Pourquoi faut-il aimer les casse-tête?

Pourquoi faut-il aimer les casse-tête?

Par Linda Priestley

Crédit photo: iStock

Tous les samedis après-midi, depuis six ans, Iza et son amie de longue date Gaby, en compagnie de leur conjoint respectif, s’assoient à une grande table pour assembler les pièces d’un immense casse-tête. Dans le cas des modèles à 10 000 morceaux, l’exercice peut tenir les quatre jeunes retraités occupés pendant deux mois. Décourageant? «Jamais!» répond Iza, l’instigatrice du club «Les casseux de puzzles».

Au contraire, le quatuor de ludosolveurs (terme créé à partir des mots «ludique» et «résolveur») adore faire équipe et se triturer les méninges allègrement pendant des heures, sans relâche ni pitié. «Allez, t’es capable de trouver où va ce minuscule bout de trèfle jauni par le soleil.» Ou la pièce manquante qui viendra compléter la fine pointe du museau d’un rat parmi des dizaines d’autres.

Depuis l’enfance, Iza a toujours aimé ce jeu, auquel l’a initiée son mathématicien de grand-père, avec qui elle a assemblé d’innombrables casse-tête. «C’est bon pour le raisonnement et l’observation!» lui disait-il.

Plus tard, l’ex-prof de philosophie s’y est prêtée avec ses enfants, à la fois pour renforcer l’esprit de famille et pour stimuler leurs neurones. «La mémoire des formes, des couleurs et des motifs, la compréhension des concepts spatiaux, mais aussi la stratégie: par où commencer, comment procéder, vaut-il mieux s’attaquer d’abord aux bords et se rendre jusqu’au milieu, ou s’acharner sur chaque coin avant de progresser vers le centre? Le classement des pièces: quelle méthode est la plus efficace? Et comment ne pas déroger de son plan de match, en se laissant distraire par une pièce irrésistible qui va là, on en a la certitude.

La beauté du puzzle, c’est qu’il m’apprend à me calmer le pompon, à lâcher prise quand un morceau ne “fitte” pas, à changer de stratégie en cours de route s’il le faut. Tout cela, c’est positif pour le cerveau.
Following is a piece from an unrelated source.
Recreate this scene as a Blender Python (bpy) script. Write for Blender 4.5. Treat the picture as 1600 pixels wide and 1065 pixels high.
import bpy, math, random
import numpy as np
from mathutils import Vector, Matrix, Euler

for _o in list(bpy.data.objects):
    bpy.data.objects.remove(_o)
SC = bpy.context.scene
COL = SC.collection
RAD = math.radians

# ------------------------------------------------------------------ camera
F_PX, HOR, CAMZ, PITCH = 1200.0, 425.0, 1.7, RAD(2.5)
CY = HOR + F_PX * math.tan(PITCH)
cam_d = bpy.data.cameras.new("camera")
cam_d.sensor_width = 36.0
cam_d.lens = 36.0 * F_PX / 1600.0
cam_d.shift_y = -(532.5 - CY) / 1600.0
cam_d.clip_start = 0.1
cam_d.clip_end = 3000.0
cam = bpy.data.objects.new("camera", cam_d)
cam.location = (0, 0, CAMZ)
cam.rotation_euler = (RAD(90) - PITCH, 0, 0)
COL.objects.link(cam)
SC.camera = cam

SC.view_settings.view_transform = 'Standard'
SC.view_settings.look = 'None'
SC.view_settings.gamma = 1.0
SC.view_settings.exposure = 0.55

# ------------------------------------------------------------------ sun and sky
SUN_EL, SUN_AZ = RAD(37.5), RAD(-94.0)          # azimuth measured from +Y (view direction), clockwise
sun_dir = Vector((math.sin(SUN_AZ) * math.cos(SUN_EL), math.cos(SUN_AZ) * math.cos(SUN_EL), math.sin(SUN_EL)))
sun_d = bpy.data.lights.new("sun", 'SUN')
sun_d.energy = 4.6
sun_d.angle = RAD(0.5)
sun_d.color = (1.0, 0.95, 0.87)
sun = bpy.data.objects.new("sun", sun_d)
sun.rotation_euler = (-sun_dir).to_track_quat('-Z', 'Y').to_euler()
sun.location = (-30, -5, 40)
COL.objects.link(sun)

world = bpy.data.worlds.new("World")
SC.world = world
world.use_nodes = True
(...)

Et peu importe notre âge, une fois le casse-tête terminé, le sentiment de fierté et d’accomplissement qui nous habite est incomparable.»

Il n’y a pas qu’Iza et son grand-père qui font valoir les mérites du casse-tête. L’une des rares études sérieuses sur le sujet, menée en Allemagne en 2018 et publiée dans la revue Frontiers in Aging Neuroscience, a démontré que la pratique régulière de cette activité met à contribution une multitude de capacités cognitives et qu’elle pourrait agir comme un facteur protecteur contre le stress, qui, on le sait, est néfaste pour la santé de nos cellules grises.

Vide-tête, ce passe-temps permet aussi de décrocher ou de se défouler. À preuve, nos quatre as du samedi profitent de ce rendez-vous hebdomadaire pour décompresser, mais aussi parfois pour échanger et réfléchir ensemble à un monde meilleur.

«Au fil des années, on a parlé de tout: de la pandémie, de l’inflation, des phénomènes météorologiques… et de Trump!» dit Iza. Mais si, à lui seul, le locataire de la Maison-Blanche donne, cent ans plus tard, un tout nouveau sens à l’expression «les années folles», Iza et sa bande, eux, survivent à la folie du temps, en relevant le défi à l’unisson et dans la solidarité, un morceau de casse-tête à la fois.